There are so many reasons why the gospel is such good news. For me, one reason that tops the list is the relief of actually being able to tell the truth. It’s refreshing to be given permission to be respectively blunt, or to ‘tell it like it is’, rather than trying to put a spin on things to hide the truth.
I remember being puzzled as a child, when I heard my teachers bending and twisting the stories of Old Testament characters in an attempt to make appear as heroes who were blessed by God because of their faithfulness. I remember one example in Sunday School when a certain story about King David was up for another “flannel-board incarnation”. In this particular account, David took Bathsheba (a married woman), impregnated her, and then turned around and had her husband killed. There was no way to justify David’s actions in this situation, so the spin was simply that it was David’s sincere repentance (only after being confronted by the Prophet Nathan) which made him right with God again. It was David’s sorrow over his sin that prompted God to call him “a man after His own heart“, and this is what we should strive to imitate if and when we sin so that we, too, can be right with God once more.
The facts are, however, that after the Prophet Nathan exposed David’s sin, David simply admitted, “I have sinned against the Lord“. Nathan then told him, “The Lord has taken away your sin; you will not die. But since you have shown total contempt for the Lord by this affair, the son that is born to you must die.”
“David’s sin had already been taken away. It was not the depth of David’s sincerity in repentance which prodded God to forgive him. It was God’s grace, and His grace alone.”
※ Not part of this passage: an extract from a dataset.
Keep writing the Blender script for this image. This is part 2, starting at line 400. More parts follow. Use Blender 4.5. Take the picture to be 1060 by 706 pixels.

It’s a relief now for me to revisit Old Testament accounts and see them for what they are – the long trail of God’s great faithfulness in the face of the great unfaithfulness – a trail that stretches from the beginning of creation to you and me.
“For through him we both have access in one Spirit to the Father. So then you are no longer strangers and aliens, but you are fellow citizens with the saints and members of the household of God, built on the foundation of the apostles and prophets, Christ Jesus himself being the cornerstone, in whom the whole structure, being joined together, grows into a holy temple in the Lord. In him you also are being built together into a dwelling place for God by the Spirit.”
The gospel is far more than a “too good to be true” story. It is so amazing that it defies all normal human logic and intuition. It’s the spiritual miracle of miracles that becomes the normal identity of all of God’s blood-bought children by grace.
It’s amazing enough that we are forgiven and accepted by God, by grace, and His grace alone. There is nothing natural about this. We tend to automatically think we have to work our way into God’s favor and earn our way into his presence, but the gospel message is anything but natural. It’s the story of rebels who not only don’t desire a relationship with God, but who couldn’t possibly earn it even if they did.
This is a story of divine intervention, of divine substitution, of divine sacrifice, and of divine grace. It is a story of God sending his Son to live as we were supposed to live, to die the death that each of us deserves, to satisfy God’s righteous requirement and appease his anger, and to rise out of the grave, conquering sin and death.
It is a story of incredible patience, tenderness, compassion, love, mercy, and grace – forgiveness granted, acceptance secured, and righteousness given to those who could not have merited any of it on their own.
As amazing as the grace of forgiveness and acceptance of God are, there is still much more amazing grace to this story. God knew that the dilemma of our sin was such a deep personal moral disaster that it was not enough to simply forgive us. That forgiveness should never be minimized, but God knew we needed more. He knew that after our forgiveness and acceptance, we would need help on a day-to-day basis. He knew we would need rescue, strength, wisdom, and deliverance. So he didn’t just forgive us.
He didn’t just accept us.
He came to us and made us the place where he dwells.
Paul says it well:
“It is no longer I who live, but Christ who lives in me.” – Galatians 2:20
I don’t think we talk about this enough. I don’t think we celebrate this reality enough.
As Christians (and ultimately by grace) we are the temple of the Most High God. By grace, he lives in us. By grace, his power is at our disposal. By grace, he fights on our behalf even if we don’t have the sense to do so. By grace, he works within us to complete the labor of grace that he has already begun in us and will work to completion through us. By grace, he animates us to desire and do what is right even after we have lived in the wrong. By grace, he exposes us and by grace he convicts us.
Only by grace are we able to choose and do what is right – simply because he lives in us and gives us the power to do so. He hasn’t just forgiven us, he’s taken up residence in us, and in that fact, there is true, real, tangible, mind-blowing hope.
The gospel message isn’t “too good to be true”.
It’s “too good not to be”…true.
Let us live in light of that simple, yet profoundly complex fact.
Let us live in light of God’s grace.